Eski ekonomiden sorumlu Başbakan Yardımcısı Ali Babacan’ın Adalet ve Kalkınma Partisi’nden (AKP) istifası, uzun süredir kulislerde konuşulan “yeni parti” iddialarının en somut adımı olarak görülüyor.
AKP’nin kuruluşunda görev alan, ancak artık parti içinde aktif siyaset yapmayan birçok ismin Babacan’la beraber yeni parti kuruluşunda görev alacağı konuşulurken, harekete destek veren en önemli isimlerden birisi de 11. Cumhurbaşkanı Abdullah Gül. Gül’e yakın kaynaklar, bunun gerekçesini, son 1 yıllık başkanlık sisteminin Türkiye’yi getirdiği noktaya bağlıyorlar. “Türk tipi başkanlık” olarak adlandırılan Anayasa değişikliğine de karşı çıkan Gül’ün, yakın çevresiyle şu görüşü paylaştığı belirtiliyor: “İşler yolunda gitseydi, yeni bir parti kurulmasını konuşuyor olmazdık. Kuruluşunda yer aldığımız partide kalır, başarılı olması için gerekli katkıyı da sağlardık. Ancak gelinen noktada Türkiye, bir üçüncü dünya ülkesi konumuna geriledi.

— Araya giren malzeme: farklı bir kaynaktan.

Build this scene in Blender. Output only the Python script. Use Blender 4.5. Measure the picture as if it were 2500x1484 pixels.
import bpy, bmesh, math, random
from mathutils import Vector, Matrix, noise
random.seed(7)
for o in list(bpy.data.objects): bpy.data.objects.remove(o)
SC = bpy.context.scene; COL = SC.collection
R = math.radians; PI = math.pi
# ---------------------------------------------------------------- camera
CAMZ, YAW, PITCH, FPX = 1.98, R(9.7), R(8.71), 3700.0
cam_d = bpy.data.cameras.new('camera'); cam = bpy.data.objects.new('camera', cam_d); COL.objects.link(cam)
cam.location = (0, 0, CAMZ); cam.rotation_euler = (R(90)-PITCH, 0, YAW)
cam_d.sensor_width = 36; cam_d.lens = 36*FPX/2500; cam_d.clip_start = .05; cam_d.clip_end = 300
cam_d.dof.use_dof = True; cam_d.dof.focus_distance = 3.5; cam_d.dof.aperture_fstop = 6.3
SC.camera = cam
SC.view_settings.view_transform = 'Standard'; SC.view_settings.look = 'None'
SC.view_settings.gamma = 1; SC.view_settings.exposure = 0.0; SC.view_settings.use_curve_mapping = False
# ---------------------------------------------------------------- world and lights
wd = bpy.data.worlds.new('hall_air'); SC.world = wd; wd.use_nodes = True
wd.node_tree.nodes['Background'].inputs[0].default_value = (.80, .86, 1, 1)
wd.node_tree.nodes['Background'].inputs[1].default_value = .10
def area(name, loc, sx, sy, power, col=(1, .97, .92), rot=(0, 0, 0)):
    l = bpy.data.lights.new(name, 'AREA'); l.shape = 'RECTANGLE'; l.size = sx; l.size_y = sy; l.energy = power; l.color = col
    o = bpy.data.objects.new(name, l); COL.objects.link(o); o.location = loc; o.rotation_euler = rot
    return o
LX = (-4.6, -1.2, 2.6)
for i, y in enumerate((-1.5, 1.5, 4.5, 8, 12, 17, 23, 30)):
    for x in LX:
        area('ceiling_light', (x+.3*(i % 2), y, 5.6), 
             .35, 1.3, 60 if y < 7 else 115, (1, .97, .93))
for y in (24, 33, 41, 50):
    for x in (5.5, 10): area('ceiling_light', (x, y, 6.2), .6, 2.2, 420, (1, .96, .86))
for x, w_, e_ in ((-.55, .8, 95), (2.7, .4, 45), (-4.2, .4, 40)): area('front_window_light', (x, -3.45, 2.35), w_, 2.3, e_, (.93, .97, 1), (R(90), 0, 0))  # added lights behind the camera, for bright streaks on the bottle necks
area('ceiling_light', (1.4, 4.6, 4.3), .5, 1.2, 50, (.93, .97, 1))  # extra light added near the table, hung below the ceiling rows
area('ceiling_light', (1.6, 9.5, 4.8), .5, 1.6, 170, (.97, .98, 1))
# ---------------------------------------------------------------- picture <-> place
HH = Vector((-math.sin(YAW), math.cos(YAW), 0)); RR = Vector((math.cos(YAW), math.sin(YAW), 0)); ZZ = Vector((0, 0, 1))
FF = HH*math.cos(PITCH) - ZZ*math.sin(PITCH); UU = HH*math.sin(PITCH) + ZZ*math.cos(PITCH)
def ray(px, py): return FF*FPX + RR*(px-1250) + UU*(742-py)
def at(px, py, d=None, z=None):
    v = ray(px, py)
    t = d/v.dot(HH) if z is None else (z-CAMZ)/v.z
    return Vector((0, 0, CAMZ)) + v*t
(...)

Biz yıllarca devlet hizmetinde bulunmuş insanlarız, demokrasi, özgürlükler, insan hakları, ekonomideki gidişat karşısında, bu aşamadan sonra suskun kalamazdık.”
***
Merkez sağa daha yakın
BBC’nin haberine göre, Babacan’a destek veren isimler arasında, ağırlıklı olarak AKP’nin kuruluşunda ya da ilk iktidar yıllarında partide ve hükümetlerde görev alan siyasetçiler, bazı tanınmış ekonomistler ve iş insanlarının yer aldığı belirtiliyor. Eski bakanlar Beşir Atalay, Sadullah Ergin, Hüseyin Çelik, Nihat Ergün’ün de aralarında bulunduğu isimlerin Babacan hareketine destek verdiği ifade ediliyor. Kulislerde, Babacan hareketinin ağırlıklı olarak AKP tabanından karşılık bulacağı tahminleri yapılsa da, liberal ekonomi politikaları ile merkez sağa daha yakın bir siyasî çizgide olacağı ifade ediliyor. Bu nedenle, yeni parti daha çok Turgut Özal’ın kurucusu olduğu Anavatan Partisi modeline benzetiliyor.